Now a new study shows that about 80 percent of dark matter is the cold variety.

Nobody knows what dark matter is. But astronomers know it exists because without it, galaxies could not look like they do -- stars simply wouldn't be held into the orbital formations that are seen. Theorists imagine dark matter being subatomic particles of some sort that interact with each other and "normal" matter only through gravity.

Cold dark matter is presumed to exist based on a theory holding that that dark matter particles in the early universe were moving slowly when galaxies and galaxy clusters began to form.

In the new study, astronomers used NASA's Chandra X-ray Observatory to make the most detailed probe yet of the distribution of dark matter in a massive cluster of galaxies.

Chandra observed Abell 2029, a galaxy cluster located about a billion light-years from Earth. Thousands of galaxies are wrapped up in a big cloud of hot gas along with an amount of dark matter equal to more than a hundred trillion Suns. At the center of the cluster is an enormous, elliptically shaped galaxy thought to have been formed from the mergers of many smaller galaxies.

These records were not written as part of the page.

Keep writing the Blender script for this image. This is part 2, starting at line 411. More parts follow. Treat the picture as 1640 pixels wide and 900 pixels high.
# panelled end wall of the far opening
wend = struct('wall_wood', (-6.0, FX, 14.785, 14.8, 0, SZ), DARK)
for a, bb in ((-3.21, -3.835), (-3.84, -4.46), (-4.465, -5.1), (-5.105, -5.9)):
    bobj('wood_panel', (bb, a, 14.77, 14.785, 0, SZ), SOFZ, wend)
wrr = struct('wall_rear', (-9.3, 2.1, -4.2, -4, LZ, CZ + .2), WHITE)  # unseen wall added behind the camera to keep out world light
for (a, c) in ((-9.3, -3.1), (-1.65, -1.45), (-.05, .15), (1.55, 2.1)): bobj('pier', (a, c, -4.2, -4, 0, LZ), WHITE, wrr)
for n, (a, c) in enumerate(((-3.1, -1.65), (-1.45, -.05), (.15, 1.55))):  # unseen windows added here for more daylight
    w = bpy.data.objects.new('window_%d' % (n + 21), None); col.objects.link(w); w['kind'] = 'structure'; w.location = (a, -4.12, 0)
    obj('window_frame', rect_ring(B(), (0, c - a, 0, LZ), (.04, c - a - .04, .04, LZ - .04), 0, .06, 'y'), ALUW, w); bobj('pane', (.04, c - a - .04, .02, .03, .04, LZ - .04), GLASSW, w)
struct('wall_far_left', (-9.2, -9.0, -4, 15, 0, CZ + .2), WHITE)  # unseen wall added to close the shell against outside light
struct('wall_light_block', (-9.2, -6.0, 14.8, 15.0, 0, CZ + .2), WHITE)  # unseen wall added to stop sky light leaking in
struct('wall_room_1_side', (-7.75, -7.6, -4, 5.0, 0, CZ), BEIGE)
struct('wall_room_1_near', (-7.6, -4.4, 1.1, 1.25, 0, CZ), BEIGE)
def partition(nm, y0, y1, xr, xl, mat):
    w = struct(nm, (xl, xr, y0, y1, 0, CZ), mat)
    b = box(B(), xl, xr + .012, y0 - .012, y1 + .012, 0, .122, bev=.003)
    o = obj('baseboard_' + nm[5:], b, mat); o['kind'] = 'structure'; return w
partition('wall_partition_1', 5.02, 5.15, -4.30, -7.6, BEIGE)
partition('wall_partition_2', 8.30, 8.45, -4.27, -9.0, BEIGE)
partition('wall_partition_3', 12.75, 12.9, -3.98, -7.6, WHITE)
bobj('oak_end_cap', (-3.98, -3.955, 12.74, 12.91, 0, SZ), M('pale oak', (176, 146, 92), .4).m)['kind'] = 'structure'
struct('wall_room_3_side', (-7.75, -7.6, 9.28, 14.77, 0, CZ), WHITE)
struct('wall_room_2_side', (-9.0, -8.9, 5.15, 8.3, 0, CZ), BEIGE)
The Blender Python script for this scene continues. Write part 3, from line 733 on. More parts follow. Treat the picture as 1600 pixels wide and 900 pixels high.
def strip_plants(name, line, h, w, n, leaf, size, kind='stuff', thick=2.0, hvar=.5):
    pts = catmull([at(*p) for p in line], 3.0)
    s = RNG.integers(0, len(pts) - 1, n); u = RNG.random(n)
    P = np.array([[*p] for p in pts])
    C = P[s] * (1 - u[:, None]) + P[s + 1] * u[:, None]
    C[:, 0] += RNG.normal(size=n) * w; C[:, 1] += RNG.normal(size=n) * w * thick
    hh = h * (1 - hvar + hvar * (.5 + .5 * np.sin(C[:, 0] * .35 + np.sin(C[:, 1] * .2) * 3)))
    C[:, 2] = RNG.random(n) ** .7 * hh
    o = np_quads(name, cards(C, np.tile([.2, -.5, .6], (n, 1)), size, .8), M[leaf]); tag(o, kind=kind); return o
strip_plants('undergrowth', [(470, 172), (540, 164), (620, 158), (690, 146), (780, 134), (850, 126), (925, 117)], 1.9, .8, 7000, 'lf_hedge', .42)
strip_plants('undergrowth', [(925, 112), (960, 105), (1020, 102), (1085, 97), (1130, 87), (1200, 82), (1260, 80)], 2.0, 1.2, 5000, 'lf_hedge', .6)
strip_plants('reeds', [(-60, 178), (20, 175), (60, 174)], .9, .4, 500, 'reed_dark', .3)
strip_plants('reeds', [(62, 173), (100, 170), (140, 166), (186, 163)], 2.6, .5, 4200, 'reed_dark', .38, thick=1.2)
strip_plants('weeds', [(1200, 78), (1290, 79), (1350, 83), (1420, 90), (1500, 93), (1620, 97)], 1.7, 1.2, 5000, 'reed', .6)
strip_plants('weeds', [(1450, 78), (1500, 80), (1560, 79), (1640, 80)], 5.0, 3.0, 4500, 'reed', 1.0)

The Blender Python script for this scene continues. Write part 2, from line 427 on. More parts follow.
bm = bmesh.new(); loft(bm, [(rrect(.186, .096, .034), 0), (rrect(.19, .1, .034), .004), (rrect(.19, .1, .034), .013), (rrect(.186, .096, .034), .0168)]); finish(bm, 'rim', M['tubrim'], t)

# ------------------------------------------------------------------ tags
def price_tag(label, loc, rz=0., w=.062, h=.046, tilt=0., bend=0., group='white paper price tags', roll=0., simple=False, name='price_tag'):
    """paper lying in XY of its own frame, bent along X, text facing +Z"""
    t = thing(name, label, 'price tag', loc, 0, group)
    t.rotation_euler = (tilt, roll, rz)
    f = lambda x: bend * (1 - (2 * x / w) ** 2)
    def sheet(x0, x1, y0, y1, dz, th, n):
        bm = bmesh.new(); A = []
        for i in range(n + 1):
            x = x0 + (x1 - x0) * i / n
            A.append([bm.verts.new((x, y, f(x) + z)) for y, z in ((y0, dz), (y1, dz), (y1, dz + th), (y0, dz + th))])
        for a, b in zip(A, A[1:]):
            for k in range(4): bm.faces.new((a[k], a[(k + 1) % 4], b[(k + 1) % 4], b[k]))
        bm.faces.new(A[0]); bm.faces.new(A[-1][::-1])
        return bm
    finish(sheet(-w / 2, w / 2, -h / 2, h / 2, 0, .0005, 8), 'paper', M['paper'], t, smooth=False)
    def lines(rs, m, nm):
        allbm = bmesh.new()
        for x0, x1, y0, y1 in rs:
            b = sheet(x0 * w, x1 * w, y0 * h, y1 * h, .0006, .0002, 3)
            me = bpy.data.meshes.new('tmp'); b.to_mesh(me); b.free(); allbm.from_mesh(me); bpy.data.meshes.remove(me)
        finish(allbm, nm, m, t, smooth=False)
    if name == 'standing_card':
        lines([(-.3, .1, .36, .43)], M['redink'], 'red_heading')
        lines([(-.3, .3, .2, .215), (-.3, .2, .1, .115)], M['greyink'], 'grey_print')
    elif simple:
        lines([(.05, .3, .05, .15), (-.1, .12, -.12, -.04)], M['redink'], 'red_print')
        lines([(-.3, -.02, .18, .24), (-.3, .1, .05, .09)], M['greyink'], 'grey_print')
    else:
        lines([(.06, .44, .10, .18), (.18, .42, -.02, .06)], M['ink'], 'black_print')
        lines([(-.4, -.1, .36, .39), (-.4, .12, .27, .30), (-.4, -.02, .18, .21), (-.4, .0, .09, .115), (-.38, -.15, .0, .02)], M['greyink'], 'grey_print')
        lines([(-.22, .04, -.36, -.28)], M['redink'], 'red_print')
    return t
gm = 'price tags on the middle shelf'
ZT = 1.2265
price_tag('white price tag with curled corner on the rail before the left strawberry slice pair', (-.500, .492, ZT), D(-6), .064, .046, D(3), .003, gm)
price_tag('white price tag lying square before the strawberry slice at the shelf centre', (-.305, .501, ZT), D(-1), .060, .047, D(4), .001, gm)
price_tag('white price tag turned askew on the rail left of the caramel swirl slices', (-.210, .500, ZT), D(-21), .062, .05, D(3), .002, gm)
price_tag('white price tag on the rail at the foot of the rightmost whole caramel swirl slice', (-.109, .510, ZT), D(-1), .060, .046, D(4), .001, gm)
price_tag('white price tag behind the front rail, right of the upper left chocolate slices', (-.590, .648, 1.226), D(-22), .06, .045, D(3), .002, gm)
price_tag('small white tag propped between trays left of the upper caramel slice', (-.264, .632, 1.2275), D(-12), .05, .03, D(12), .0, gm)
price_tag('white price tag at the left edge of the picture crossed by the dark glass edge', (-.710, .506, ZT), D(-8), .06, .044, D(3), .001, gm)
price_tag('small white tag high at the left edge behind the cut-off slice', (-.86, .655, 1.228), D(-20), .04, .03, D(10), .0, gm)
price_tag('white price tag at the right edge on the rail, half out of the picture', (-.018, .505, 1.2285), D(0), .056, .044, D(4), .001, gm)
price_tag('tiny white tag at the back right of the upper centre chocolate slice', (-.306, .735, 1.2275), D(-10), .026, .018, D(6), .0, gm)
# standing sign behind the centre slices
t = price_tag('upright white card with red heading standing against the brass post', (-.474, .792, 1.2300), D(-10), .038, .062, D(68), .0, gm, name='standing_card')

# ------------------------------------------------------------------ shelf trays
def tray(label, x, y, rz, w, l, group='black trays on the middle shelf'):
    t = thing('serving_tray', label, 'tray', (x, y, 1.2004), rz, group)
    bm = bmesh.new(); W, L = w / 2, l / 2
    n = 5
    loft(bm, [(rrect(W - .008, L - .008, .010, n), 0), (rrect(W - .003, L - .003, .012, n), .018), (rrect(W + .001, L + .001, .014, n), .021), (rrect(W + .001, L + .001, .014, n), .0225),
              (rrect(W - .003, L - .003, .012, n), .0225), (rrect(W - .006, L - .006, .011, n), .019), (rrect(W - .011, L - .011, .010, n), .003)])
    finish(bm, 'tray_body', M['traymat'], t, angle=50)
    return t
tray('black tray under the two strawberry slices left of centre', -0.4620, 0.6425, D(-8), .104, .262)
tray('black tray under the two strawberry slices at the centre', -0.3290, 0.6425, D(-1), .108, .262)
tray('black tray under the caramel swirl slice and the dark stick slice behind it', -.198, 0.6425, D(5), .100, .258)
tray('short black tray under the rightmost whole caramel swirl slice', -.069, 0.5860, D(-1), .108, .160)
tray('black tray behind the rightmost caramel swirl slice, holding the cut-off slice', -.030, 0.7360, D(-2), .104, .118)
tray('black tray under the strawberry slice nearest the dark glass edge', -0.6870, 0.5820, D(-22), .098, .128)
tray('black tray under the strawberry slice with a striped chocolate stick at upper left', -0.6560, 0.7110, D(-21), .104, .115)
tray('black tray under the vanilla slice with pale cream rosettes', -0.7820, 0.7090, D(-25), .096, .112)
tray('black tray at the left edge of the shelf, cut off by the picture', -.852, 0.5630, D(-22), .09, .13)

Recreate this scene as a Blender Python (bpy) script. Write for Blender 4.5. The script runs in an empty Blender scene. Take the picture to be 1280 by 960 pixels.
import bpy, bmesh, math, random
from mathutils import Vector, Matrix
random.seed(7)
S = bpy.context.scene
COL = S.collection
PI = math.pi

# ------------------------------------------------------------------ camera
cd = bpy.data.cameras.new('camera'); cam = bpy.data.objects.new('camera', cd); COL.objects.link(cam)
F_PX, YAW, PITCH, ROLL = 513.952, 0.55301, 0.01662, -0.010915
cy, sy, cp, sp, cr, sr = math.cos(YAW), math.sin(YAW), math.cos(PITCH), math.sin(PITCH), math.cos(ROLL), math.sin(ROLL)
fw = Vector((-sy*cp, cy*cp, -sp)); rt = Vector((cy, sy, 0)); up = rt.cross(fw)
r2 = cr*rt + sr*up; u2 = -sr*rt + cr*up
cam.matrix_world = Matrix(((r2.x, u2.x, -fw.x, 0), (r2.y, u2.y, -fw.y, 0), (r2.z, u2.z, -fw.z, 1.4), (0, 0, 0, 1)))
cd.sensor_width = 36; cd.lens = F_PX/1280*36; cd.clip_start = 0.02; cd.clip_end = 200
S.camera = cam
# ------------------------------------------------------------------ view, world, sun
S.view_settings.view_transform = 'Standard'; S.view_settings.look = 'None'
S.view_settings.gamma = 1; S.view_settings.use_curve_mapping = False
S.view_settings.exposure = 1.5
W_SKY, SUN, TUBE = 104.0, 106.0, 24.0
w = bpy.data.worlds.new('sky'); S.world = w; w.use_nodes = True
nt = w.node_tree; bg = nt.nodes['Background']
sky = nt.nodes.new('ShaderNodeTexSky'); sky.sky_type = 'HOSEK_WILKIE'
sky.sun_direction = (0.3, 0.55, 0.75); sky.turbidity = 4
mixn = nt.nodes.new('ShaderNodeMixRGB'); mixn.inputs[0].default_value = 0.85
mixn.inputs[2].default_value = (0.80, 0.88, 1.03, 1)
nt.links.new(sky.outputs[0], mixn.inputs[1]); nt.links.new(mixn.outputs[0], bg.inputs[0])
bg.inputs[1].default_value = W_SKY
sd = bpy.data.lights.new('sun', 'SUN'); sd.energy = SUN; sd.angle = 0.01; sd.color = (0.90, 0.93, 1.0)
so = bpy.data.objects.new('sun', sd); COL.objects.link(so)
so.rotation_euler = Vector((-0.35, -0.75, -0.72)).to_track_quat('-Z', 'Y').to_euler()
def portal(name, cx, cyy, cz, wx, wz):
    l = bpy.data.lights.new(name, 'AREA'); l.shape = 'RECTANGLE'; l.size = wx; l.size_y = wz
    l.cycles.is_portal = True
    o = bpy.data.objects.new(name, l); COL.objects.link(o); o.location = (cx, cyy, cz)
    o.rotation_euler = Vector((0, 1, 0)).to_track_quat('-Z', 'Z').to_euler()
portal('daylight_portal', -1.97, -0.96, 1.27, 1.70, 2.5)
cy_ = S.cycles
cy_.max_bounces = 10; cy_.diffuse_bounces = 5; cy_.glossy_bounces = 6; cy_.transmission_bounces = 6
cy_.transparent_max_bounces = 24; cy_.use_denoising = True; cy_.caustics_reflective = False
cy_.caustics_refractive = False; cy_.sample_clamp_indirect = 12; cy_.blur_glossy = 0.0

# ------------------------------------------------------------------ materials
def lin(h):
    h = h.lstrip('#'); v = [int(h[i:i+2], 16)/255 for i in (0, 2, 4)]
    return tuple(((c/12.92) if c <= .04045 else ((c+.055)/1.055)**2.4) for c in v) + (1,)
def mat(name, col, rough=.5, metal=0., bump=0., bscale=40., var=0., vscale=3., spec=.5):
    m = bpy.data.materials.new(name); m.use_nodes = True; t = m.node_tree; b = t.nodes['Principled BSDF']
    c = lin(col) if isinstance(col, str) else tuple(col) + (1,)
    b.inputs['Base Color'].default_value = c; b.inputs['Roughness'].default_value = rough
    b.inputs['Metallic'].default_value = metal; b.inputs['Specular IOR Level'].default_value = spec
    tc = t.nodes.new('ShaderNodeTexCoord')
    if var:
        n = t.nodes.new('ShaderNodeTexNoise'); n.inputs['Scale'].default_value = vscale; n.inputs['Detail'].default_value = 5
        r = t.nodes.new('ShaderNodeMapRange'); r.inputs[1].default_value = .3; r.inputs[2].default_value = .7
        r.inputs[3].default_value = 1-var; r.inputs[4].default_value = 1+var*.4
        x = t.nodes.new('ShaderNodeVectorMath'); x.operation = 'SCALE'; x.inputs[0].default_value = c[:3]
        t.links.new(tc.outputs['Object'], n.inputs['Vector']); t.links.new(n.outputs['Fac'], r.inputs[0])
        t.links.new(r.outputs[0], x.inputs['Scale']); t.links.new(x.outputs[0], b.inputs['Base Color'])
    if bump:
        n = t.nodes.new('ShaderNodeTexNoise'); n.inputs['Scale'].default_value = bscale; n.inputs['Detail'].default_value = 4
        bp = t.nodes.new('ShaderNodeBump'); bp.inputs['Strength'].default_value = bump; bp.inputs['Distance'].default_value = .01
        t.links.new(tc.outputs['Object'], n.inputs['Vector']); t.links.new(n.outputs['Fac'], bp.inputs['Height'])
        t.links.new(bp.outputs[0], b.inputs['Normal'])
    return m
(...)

The X-ray data show that the density of dark matter increases smoothly all the way into the center of the cluster. This discovery agrees with predictions of cold dark matter models and is contrary to other models that predict a leveling off of the amount of dark matter in the center of the cluster.

"We still have very little idea as to the exact nature of these particles, but our results show that they must behave like cold dark matter," said Aaron Lewis of the University of California, Irvine, lead author of a paper describing the results in a recent issue of the Astrophysical Journal.

The observations showed the distribution of X-rays from the hot gas, which is held in the cluster primarily by the gravity of the dark matter, Lewis and colleagues explained in a statement Wednesday, so the distribution of the hot gas reveals the distribution of dark matter.